YOUR OBJECTIVE →
The exercise asks for every line of the data to be reproduced exactly.

COLLECTED DATA →
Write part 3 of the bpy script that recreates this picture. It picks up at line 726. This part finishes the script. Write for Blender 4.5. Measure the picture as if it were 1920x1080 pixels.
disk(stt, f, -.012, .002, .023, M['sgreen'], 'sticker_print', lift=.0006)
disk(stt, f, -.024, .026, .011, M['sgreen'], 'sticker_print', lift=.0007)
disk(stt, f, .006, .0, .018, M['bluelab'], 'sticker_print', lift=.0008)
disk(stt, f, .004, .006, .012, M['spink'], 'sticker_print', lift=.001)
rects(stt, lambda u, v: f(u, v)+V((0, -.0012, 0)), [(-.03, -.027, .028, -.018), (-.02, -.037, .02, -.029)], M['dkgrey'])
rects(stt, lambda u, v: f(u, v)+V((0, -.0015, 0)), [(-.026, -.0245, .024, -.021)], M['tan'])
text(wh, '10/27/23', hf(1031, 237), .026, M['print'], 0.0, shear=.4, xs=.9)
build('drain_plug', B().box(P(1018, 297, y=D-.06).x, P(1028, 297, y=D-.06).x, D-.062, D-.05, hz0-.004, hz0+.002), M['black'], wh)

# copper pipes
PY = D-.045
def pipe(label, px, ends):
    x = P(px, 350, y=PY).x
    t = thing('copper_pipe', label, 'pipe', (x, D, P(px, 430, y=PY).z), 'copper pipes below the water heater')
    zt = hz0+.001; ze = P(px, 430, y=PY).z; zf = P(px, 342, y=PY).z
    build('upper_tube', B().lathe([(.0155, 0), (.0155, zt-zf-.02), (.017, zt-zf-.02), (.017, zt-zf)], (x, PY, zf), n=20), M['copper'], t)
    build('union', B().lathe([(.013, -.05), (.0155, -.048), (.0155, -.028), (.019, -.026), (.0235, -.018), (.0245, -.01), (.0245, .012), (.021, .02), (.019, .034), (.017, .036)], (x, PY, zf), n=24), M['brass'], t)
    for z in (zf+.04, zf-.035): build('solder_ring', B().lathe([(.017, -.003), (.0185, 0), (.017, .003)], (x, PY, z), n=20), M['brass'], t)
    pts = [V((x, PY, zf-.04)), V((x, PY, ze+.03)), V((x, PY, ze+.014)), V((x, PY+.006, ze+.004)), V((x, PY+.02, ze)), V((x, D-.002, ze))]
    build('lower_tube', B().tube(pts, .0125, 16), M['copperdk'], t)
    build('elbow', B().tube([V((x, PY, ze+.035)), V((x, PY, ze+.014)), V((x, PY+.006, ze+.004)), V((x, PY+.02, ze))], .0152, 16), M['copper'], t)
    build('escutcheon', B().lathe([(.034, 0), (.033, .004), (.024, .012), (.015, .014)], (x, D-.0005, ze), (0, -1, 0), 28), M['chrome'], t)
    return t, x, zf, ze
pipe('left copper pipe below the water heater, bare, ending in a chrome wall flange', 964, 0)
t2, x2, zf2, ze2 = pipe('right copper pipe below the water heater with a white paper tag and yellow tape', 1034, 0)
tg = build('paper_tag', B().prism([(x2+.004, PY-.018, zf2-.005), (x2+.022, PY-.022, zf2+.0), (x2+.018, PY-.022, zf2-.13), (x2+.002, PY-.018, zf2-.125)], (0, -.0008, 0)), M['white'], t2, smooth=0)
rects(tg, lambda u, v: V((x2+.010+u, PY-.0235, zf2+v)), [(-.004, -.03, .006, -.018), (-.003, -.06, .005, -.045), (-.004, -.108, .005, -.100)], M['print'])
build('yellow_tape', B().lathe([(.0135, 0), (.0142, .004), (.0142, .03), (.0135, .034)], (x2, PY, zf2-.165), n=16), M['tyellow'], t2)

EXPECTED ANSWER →
Write part 3 of the bpy script that recreates this picture. It picks up at line 726. This part finishes the script. Write for Blender 4.5. Measure the picture as if it were 1920x1080 pixels.
disk(stt, f, -.012, .002, .023, M['sgreen'], 'sticker_print', lift=.0006)
disk(stt, f, -.024, .026, .011, M['sgreen'], 'sticker_print', lift=.0007)
disk(stt, f, .006, .0, .018, M['bluelab'], 'sticker_print', lift=.0008)
disk(stt, f, .004, .006, .012, M['spink'], 'sticker_print', lift=.001)
rects(stt, lambda u, v: f(u, v)+V((0, -.0012, 0)), [(-.03, -.027, .028, -.018), (-.02, -.037, .02, -.029)], M['dkgrey'])
rects(stt, lambda u, v: f(u, v)+V((0, -.0015, 0)), [(-.026, -.0245, .024, -.021)], M['tan'])
text(wh, '10/27/23', hf(1031, 237), .026, M['print'], 0.0, shear=.4, xs=.9)
build('drain_plug', B().box(P(1018, 297, y=D-.06).x, P(1028, 297, y=D-.06).x, D-.062, D-.05, hz0-.004, hz0+.002), M['black'], wh)

# copper pipes
PY = D-.045
def pipe(label, px, ends):
    x = P(px, 350, y=PY).x
    t = thing('copper_pipe', label, 'pipe', (x, D, P(px, 430, y=PY).z), 'copper pipes below the water heater')
    zt = hz0+.001; ze = P(px, 430, y=PY).z; zf = P(px, 342, y=PY).z
    build('upper_tube', B().lathe([(.0155, 0), (.0155, zt-zf-.02), (.017, zt-zf-.02), (.017, zt-zf)], (x, PY, zf), n=20), M['copper'], t)
    build('union', B().lathe([(.013, -.05), (.0155, -.048), (.0155, -.028), (.019, -.026), (.0235, -.018), (.0245, -.01), (.0245, .012), (.021, .02), (.019, .034), (.017, .036)], (x, PY, zf), n=24), M['brass'], t)
    for z in (zf+.04, zf-.035): build('solder_ring', B().lathe([(.017, -.003), (.0185, 0), (.017, .003)], (x, PY, z), n=20), M['brass'], t)
    pts = [V((x, PY, zf-.04)), V((x, PY, ze+.03)), V((x, PY, ze+.014)), V((x, PY+.006, ze+.004)), V((x, PY+.02, ze)), V((x, D-.002, ze))]
    build('lower_tube', B().tube(pts, .0125, 16), M['copperdk'], t)
    build('elbow', B().tube([V((x, PY, ze+.035)), V((x, PY, ze+.014)), V((x, PY+.006, ze+.004)), V((x, PY+.02, ze))], .0152, 16), M['copper'], t)
    build('escutcheon', B().lathe([(.034, 0), (.033, .004), (.024, .012), (.015, .014)], (x, D-.0005, ze), (0, -1, 0), 28), M['chrome'], t)
    return t, x, zf, ze
pipe('left copper pipe below the water heater, bare, ending in a chrome wall flange', 964, 0)
t2, x2, zf2, ze2 = pipe('right copper pipe below the water heater with a white paper tag and yellow tape', 1034, 0)
tg = build('paper_tag', B().prism([(x2+.004, PY-.018, zf2-.005), (x2+.022, PY-.022, zf2+.0), (x2+.018, PY-.022, zf2-.13), (x2+.002, PY-.018, zf2-.125)], (0, -.0008, 0)), M['white'], t2, smooth=0)
rects(tg, lambda u, v: V((x2+.010+u, PY-.0235, zf2+v)), [(-.004, -.03, .006, -.018), (-.003, -.06, .005, -.045), (-.004, -.108, .005, -.100)], M['print'])
build('yellow_tape', B().lathe([(.0135, 0), (.0142, .004), (.0142, .03), (.0135, .034)], (x2, PY, zf2-.165), n=16), M['tyellow'], t2)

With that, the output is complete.